Mais il y a aussi tous ceux qui n’étaient pas là-bas, et qui pourtant n’hésitent pas à proclamer partout qu’ils ne croient pas au D.IEU d’Israël : ceux-là insultent l’absence sainte de Emouna qu’il y avait dans les camps de concentration. Ceux qui là-bas ont perdu leur Emouna pourraient bien se tourner vers ces théologiens radicaux et leur dire : ‘Comment osez-vous parler de la perte de la Emouna, savez-vous seulement ce que c’est que perdre la Emouna, vous qui n’avez jamais connu ce que nous avons connu, qui n’avez jamais subi toutes les horreurs que nous avons subies ?’

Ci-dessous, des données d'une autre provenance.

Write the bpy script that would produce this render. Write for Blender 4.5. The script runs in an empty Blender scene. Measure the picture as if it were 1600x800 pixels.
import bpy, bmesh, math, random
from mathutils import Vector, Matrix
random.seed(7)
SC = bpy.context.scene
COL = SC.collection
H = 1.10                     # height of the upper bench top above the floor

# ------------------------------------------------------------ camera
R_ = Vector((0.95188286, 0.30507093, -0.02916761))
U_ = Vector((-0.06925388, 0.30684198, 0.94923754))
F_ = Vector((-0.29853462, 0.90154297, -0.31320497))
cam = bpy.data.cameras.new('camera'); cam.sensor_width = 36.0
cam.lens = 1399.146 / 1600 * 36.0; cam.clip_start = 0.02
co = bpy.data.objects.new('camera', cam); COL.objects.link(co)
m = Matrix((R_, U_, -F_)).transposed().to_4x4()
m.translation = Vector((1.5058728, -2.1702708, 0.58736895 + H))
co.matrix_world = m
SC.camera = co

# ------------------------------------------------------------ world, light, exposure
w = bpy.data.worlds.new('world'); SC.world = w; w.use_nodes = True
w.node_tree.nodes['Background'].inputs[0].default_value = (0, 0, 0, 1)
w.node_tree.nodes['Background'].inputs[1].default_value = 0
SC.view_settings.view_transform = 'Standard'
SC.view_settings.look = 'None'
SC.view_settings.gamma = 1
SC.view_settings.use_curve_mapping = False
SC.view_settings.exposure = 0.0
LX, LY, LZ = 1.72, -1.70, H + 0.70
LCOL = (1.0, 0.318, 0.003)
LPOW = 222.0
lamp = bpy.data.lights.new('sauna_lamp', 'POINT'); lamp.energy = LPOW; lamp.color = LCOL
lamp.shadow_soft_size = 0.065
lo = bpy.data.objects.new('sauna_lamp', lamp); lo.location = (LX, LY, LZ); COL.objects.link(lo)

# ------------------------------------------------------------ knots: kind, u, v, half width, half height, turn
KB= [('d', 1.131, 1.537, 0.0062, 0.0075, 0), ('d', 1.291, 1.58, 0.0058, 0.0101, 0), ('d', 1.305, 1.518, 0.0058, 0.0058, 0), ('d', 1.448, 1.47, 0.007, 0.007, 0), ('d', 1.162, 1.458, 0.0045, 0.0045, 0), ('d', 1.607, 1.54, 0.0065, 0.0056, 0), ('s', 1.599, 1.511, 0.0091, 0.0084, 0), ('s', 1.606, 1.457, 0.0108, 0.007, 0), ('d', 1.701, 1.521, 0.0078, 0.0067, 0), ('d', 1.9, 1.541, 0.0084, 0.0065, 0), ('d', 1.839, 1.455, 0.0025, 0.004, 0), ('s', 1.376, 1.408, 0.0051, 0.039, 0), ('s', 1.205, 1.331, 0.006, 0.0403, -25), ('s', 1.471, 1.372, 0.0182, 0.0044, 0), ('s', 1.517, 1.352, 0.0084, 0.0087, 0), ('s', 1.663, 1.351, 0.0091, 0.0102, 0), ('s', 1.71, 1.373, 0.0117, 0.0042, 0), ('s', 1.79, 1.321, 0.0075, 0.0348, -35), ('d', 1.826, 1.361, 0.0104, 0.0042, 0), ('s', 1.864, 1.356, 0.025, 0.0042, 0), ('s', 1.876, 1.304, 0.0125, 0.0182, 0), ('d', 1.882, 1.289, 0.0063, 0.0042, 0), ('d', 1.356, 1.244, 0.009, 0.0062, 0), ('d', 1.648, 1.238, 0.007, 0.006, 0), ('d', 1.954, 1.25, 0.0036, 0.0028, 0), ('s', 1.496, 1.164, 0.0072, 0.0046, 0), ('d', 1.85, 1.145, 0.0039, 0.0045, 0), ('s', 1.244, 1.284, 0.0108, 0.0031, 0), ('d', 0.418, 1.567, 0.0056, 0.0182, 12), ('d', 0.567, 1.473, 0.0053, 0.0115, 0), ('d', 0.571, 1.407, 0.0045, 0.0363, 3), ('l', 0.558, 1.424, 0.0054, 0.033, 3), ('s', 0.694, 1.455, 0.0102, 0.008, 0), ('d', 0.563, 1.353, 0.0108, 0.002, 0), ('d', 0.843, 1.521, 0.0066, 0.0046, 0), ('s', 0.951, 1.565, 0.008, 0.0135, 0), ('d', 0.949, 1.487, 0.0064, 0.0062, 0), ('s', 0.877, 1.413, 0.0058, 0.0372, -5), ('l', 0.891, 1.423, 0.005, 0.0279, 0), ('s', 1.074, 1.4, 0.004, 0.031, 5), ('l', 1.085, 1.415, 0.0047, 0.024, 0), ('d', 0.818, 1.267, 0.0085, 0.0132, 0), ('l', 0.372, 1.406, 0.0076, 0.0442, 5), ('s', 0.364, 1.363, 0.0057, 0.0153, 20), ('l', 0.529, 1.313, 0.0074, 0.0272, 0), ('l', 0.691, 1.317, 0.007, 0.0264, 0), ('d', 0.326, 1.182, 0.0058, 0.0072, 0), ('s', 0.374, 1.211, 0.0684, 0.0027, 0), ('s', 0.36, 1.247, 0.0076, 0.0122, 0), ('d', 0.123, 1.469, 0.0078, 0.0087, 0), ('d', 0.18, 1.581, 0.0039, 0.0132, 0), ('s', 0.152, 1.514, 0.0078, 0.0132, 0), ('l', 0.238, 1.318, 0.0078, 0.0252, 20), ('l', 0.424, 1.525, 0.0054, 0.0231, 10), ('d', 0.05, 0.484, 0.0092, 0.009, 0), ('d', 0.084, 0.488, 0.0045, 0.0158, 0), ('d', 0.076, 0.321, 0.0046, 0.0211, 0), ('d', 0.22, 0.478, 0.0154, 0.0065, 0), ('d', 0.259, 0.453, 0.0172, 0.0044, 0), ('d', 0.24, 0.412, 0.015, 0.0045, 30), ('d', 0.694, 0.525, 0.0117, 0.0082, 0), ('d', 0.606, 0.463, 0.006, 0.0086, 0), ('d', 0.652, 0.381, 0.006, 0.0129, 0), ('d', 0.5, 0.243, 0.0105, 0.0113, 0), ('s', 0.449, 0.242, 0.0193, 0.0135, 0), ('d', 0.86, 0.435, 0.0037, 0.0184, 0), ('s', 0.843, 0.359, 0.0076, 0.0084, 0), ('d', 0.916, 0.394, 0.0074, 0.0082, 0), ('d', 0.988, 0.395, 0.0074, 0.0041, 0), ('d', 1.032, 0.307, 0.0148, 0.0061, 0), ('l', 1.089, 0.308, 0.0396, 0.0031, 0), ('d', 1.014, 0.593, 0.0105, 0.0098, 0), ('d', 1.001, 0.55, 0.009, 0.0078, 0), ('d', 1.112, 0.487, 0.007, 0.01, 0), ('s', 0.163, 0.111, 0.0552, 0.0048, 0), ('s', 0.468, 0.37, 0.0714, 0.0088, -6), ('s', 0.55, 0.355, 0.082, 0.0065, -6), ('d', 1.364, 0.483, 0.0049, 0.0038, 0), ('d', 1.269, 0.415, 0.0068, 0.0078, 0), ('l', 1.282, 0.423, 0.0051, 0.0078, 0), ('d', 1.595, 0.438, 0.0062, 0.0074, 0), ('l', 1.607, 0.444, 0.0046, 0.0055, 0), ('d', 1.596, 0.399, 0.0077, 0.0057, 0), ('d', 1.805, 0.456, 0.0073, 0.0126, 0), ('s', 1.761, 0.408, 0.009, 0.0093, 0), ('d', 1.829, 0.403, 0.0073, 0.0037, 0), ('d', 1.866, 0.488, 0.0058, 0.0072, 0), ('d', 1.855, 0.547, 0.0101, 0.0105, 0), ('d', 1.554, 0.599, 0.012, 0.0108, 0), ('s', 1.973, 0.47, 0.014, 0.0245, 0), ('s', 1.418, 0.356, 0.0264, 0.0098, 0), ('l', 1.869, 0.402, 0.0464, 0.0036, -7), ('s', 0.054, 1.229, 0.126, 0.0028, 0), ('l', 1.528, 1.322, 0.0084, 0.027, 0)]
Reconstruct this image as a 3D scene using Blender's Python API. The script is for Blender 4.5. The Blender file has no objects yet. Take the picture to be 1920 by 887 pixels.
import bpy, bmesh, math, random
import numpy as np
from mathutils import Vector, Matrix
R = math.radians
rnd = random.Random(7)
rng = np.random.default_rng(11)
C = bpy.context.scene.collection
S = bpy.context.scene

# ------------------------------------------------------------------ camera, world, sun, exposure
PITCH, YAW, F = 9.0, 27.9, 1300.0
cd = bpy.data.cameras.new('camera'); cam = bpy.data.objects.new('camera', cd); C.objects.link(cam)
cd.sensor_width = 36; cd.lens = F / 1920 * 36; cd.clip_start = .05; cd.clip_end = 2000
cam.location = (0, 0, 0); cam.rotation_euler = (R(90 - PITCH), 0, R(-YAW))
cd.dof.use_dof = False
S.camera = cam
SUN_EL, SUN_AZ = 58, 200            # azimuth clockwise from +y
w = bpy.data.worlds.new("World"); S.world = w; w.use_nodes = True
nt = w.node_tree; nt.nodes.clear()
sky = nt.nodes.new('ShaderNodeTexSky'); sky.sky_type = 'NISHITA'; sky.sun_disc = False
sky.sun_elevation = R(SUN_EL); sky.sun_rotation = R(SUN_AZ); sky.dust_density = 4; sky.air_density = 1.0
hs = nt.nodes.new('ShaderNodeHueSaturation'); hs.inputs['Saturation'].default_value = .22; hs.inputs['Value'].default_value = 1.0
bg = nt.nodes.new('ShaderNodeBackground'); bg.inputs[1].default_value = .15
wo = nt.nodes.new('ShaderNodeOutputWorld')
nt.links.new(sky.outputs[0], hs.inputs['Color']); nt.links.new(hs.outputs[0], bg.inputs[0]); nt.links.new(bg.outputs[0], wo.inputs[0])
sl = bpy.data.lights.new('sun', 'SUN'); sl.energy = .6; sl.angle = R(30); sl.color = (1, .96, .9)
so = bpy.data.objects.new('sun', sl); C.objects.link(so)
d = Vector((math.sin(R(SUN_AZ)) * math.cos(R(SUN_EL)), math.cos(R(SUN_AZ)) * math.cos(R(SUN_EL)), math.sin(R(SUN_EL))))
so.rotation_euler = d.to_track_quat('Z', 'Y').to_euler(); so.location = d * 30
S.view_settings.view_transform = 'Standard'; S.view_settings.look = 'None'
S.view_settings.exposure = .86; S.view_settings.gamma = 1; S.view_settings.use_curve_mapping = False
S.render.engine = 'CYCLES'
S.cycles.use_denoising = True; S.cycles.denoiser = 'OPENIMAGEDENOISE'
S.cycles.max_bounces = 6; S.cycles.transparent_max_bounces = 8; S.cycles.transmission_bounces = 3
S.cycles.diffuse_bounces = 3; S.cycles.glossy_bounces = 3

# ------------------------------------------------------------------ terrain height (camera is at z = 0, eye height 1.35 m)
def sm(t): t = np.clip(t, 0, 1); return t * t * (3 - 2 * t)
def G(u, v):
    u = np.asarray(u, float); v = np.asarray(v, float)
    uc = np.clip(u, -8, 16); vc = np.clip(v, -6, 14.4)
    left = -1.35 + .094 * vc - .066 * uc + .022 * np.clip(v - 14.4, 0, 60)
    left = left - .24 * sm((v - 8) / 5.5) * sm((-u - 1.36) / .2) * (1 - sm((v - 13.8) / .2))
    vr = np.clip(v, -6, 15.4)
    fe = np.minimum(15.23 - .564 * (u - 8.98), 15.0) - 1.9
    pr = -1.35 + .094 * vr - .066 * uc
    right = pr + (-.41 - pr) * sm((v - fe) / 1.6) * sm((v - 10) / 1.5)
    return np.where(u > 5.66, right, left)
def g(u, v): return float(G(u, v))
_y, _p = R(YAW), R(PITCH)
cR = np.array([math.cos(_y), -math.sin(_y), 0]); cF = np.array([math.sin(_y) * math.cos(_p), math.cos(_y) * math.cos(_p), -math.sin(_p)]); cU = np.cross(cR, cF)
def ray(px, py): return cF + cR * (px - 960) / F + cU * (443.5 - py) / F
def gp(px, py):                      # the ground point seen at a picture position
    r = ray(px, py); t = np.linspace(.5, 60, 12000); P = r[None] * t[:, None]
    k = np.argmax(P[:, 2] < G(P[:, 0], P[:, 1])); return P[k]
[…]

Face à la sainte Emouna de ceux qui entraient dans les crématoires, la foi sur commande de ceux qui n’y sont pas entrés n’est qu’une vulgaire indécence. Et l’absence de Emouna de soi-disant intellectuels pétris de leurs certitudes au sein d’une société d’abondance – face à la perte sainte de repères de ceux qui entraient dans les fours crématoires – n’est qu’une obscénité.


Nous ne sommes pas Job et nous ne nous permettrons pas de parler ou de répondre comme si nous avions été là-bas. Nous ne sommes que le frère de Job. Nous devons croire, parce que notre frère Job a cru ; et nous devons aussi poser des questions, parce que notre frère Job s’est trouvé si souvent dans l’incapacité de croire plus longtemps. Ce n’est certainement pas une situation confortable, mais c’est celle qui est la nôtre après la Shoa. Cette situation est la seule dans laquelle nous sommes, au seuil d’une réponse qui puisse être adaptée à la Shoa, s’il en existe une. C’est seulement à partir de ce seuil que l’on pourra entrer et avancer. Il faut le faire sans profaner la sainte Emouna ni la sainte perte de la Emouna du Peuple juif dans l’enfer qui s’est abattu en Europe. Et si l’on ne peut avancer, l’honnêteté exige que l’on reste sur le seuil. S’il n'y a pas de réponse, mieux vaut vivre sans elle que de trouver la paix dans le simulacre d’une pseudo foi qui est insensible au malheur, ou dans le simulacre d’une foi entretenue par des gens qui mangent à leur faim à la table d’une société d’abondance.